UPDATE: There was a typo mis-identifying Rep. Giffords party affiliation. It is fixed.
I have found it increasingly difficult to watch over the course of this weekend as so many pundits have done back flips to excuse those who capitalize on the language of fear. It is time now to examine the rhetoric of division and hate and to address why we have come to find it so acceptable. It's not "blaming" Sarah Palin for example to choose this moment to address her 2 solid years of calculated and despicable fear-mongering.
Most liberals, progressives, Democrats, moderate Republicans and decent Americans were appalled when Sarah Palin's PAC used weaponized language last year in conjunction with the release of this cute graphic. We were met with derision from her supporters and the far right as if we were somehow trying to suppress her speech. We were not. As a matter of fact, most of us argued clearly that such imagery is simply contrary to the fundamental principles of the Republic.
The modest proposal most made was that framing electoral contests with the terminology of guns, suggesting "2nd Amendment remedies" in the event of ballot defeat and , yes, the placement of gun-sight targets on maps over the districts of political opponents was, at the very least, irresponsible. Rather than engage with her critics in a discussion of the implications of such tactics, Mrs Palin doubled down. In fact, "Don't retreat, reload" became her catch phrase of the year. There is no way to count precisely the number of times she repeated it for the gleeful consumption of her loyalists, often with her trademark wink and a practiced, "you betcha."

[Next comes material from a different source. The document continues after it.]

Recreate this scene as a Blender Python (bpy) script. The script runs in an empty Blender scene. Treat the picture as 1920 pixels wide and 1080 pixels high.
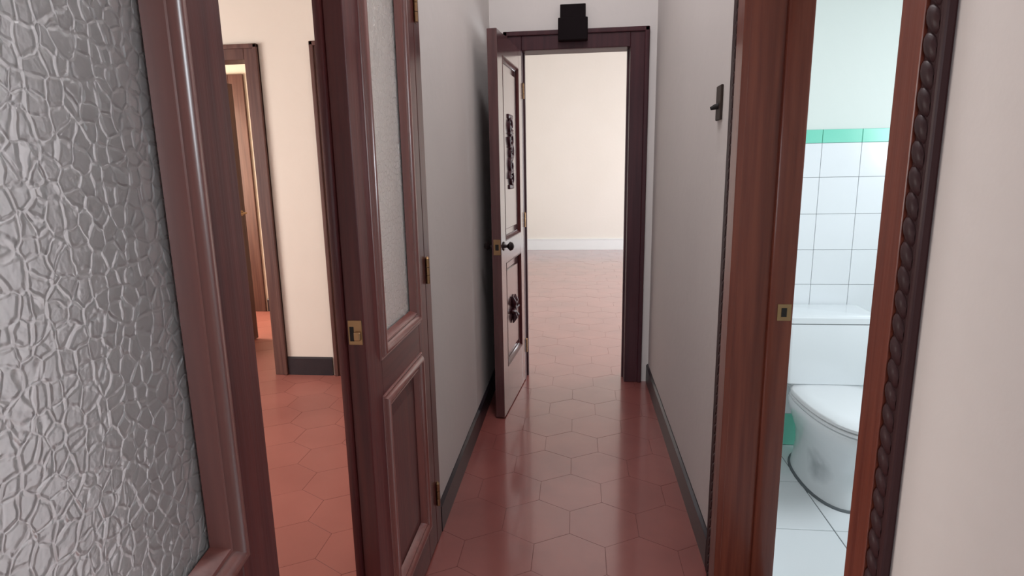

As everyone now knows, Rep. Gabrielle Giffords (D-AZ), one of the 20 politicians targeted by Palin's disturbing agit-prop, has actually been shot. The image has been "scrubbed" from her various web presences. Some of her supporters, however, continue to actually defend it with the flimsiest of excuses. Loyal Palinista and devoted employee Rebecca Mansour went so far as to repeat the claim in an interview yesterday that the gun sights weren't actually gun sights at all: "We never ever, ever intended it to be gun sights."
The Palin supporting interviewer, Tammy Bryce, chimed in, "it's surveyor's symbols."
You can draw your own conclusions about Bryce and Mansour's claims. In my opinion, they form one of the most vulgar instances of callous dishonesty I have ever heard. After all, Sarah has used every possible opportunity to romanticize and glorify not only guns, but shooting to kill. It is so fundamental a part of her calculated persona, that she recently attempted to score political points by using one to take the life of an animal on her (now cancelled) "reality" show.
My point here is not to explicitly blame Mrs. Palin for this insane act of terrible violence. Nor is my point to blame the poster. For the sake of argument, let's say this act and her rhetoric are not directly related.
That doesn't change a thing. The image is no more disgusting and un-American today than it was prior to the shooting. It is exactly the same. It was unforgivable then and it is reprehensible now.
We still have much to determine in the motivations of the assassin who took 6 lives yesterday and wounded 14 others, nearly killing Rep. Giffords. I, for one, kept my immediate reactions largely contained. Suffice to say, the eagerness to lay blame for this event at this time is territory that ought be tread carefully.
Nevertheless, as details continue to emerge about the shooter, Jared Loughner, two things are increasingly clear. The first is that the man is deeply sick and twisted. The second is that he very likely responded to an atmosphere created by the cynical rage-speak which has overwhelmed contemporary discourse. For this, in spite of many back-flipping reaches over the past 24 hours, there is no left-right equivalence. No matter how many inappropriate, fringe remarks the right can dig up and attribute to the left, there is no one using the language of murder on the progressive side who has been rewarded with multi-million dollar broadcasting contracts or a potential Presidential bid, in part, because of that rhetoric.
So. Let's not blame Sarah for this tragedy. Let us view her through it's prism. She owns it as much as anyone else who has worked to drag our country into the mud.
So now we wait. And we watch the spin.